Has anyone flown with their hammered dulcimer recently? I’m gathering information about the recently revised rules for musical instruments as airplane carry-ons and wondering if anyone has practical experience to contribute. Theoretically, you should now be able to carry an instrument onto a plane even if it’s larger than the standard allowed carry-on size, provided it fits in an overhead bin and there is available space at the time you board the plane. So I’m curious if anyone has tried this in recent months. If so, what size instrument was it, did it fit in the bin, and did you have any trouble with the airline employees letting you carry it on? Any tips you have to share or experiences with non-dulcimers would be welcome too!


#2

I have flown with a classical guitar. I could not always take it carry on. The best thing is to invest in a good sturdy travel case. Of course, the case may cost as much as the instrument itself, especially if you travel with your knockabout instrument. The main things to look for are a good fit that prevents the instrument from moving inside the case but does not put any extra pressure anywhere, a rigid shell that will not be compressed by a ton of luggage on top, and secure hasps and hinges that can’t pop open accidentally. Most airlines try to pack instruments in protected spots, but you never know. And it will likely get dropped, kicked, or otherwise knocked about. Probably not on purpose, but just because it happens. But if you have a good case, and loosen strings to reduce the stress on the soundboard, it should be fine. My guitar survived unharmed not only the airline, but being tossed about from boat to boat in the Bearing Sea in winter.


#3

I fly with my Rizzetta/Blanton Travel Chromatic (built to fit in the overhead bin) quite often. I had Colorado Case Co. make me a soft case with inside pockets for the tri-stander legs. I crafted a 3-D cover from Foam Core Board that fits over the strings & bridges for air travel.

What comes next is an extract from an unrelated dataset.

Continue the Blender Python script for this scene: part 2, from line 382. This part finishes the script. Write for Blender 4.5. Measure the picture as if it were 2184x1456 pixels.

I fly Southwest, get in the earliest boarding group and get a seat midway back and put the case up. No problems!

Steve Eulberg


#4

(Karen Ashbrook is the one who showed me the Foam-Core cover idea)


#5

Steve, I don’t suppose you have a handily-accessible photo of the foam core cover, do you? I can’t quite picture what it would look like.


#6

I learned a long time ago that the regulations depend on who you talk to. Most of the airline personnel can’t keep up with actual regulation changes, so unless you carry a document that cites the regulation and its number, you’re at their mercy. You can be told one thing at the ticket counter and another at the gate and a third thing by the flight attendants.So I always just check my instruments as “oversize baggage” and pay the fee. The instruments travel separately from regular baggage (assuming the baggage personnel are paying attention - you have to keep an eye on them!) and you pick it up at a different place, not on the carousel. I pack my instruments in hard cases by Colorado Case Company, but there are other case builders that make flight cases as well.


#7

Sorry it took so long, but here are the photos of the foam-core board cover I use on my dulcimer in my soft-shell case when flying with it. Here is the first one.


#8

2nd image


#9

Here is the 3rd photo


#10

Thanks for the photos! It looks like the foam core adds a little more structure and stiffness to the soft case. I can see how that would help guard against any knocks to the bridges.